À proximité du quartier de Boudoumi, l’un des plus touchés par le drame, est construite une cité constituée de 700 logements sociaux, édifiés notamment pour faire face à la pression démographique liée à l’arrivée de nouveaux habitants au début des années 2000. On y trouve une école, des administrations, un bureau de poste et des commerces de proximité.

À l’autre extrémité du village, au nord, les autorités ont construit un ensemble de terrains sportifs de proximité. À l’ouest, un énorme projet de complexe sportif comprenant un stade, une piscine et un hôtel est en construction. Il s’ajoute au Centre de préparation des équipes nationales de football bâti dans la commune voisine de Sidi Moussa.

« Le chômage, le plus grand problème »

Au milieu des immeubles carrés, sans relief, des jeunes se retrouvent en petits groupes. Comme dans de nombreux quartiers populaires, les jeunes de Bentalha, nés majoritairement après 1997, sont au chômage.

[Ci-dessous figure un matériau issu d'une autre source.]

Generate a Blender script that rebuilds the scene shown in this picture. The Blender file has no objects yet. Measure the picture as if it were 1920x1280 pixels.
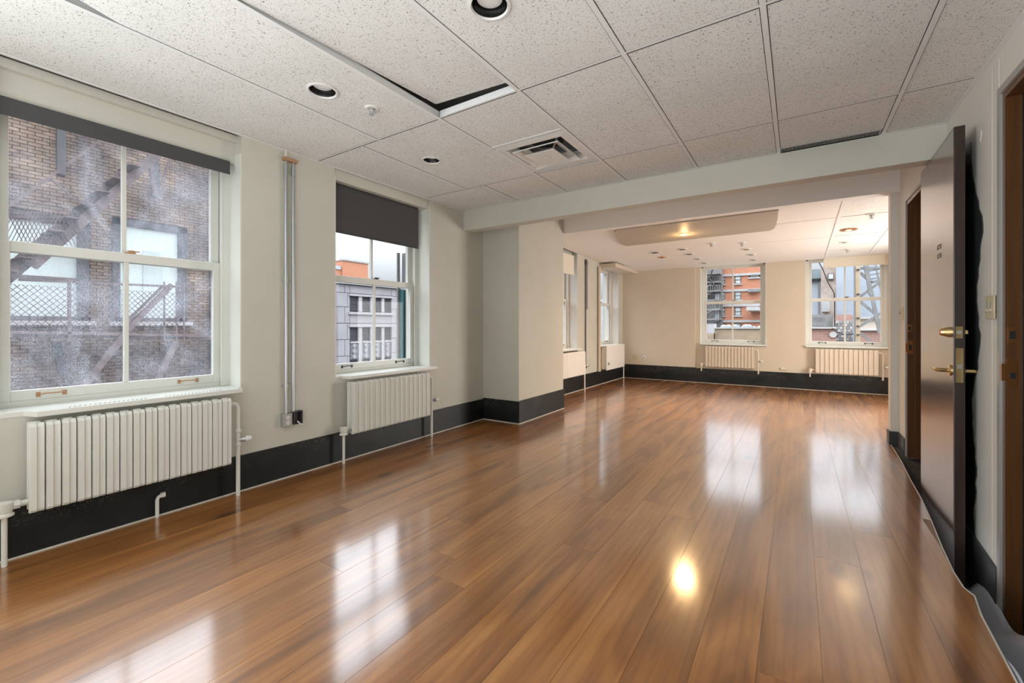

« Nous n’avons pas de travail. Ici, il n’y a rien. Les responsables nous rendent visite, repartent, et nous, nous restons ici à compter les heures »

- Un jeune de Bentalha

« Nous n’avons pas de travail. Ici, il n’y a rien. Les responsables nous rendent visite, repartent, et nous, nous restons ici à compter les heures », témoigne un jeune homme qui, par méfiance, refuse de donner son identité. Il retourne discuter avec ses amis.

« Ici, le plus grand problème est le chômage », abonde Hocine Yacef.

À l’image de nombreux résidents de Bentalha, Mohamed Ait-Youcef, qui a loué récemment une petite maison dans le quartier, est au chômage. Il espère que la construction du complexe sportif ou encore l’aménagement de l’oued el-Harrach, le fleuve situé en bordure de la commune, pourront offrir quelques débouchés. Sans plus.

Un responsable de la commune confie à MEE que le taux de chômage y dépasse les 35 %, notamment parmi les jeunes.

En attendant l’implantation de nouvelles entreprises pour absorber le chômage, les autorités tentent d’améliorer le cadre de vie des habitants. Elles ont organisé, en 2018, une campagne de reboisement. Des milliers d’arbres ont été plantés, donnant une vue pittoresque à cette localité dont les champs agricoles, jadis fertiles, sont désormais couverts de béton : des dizaines d’immeubles flambant neufs sont prêts à accueillir des milliers de nouveaux habitants. Une manière de donner un nouvel aspect à cette localité.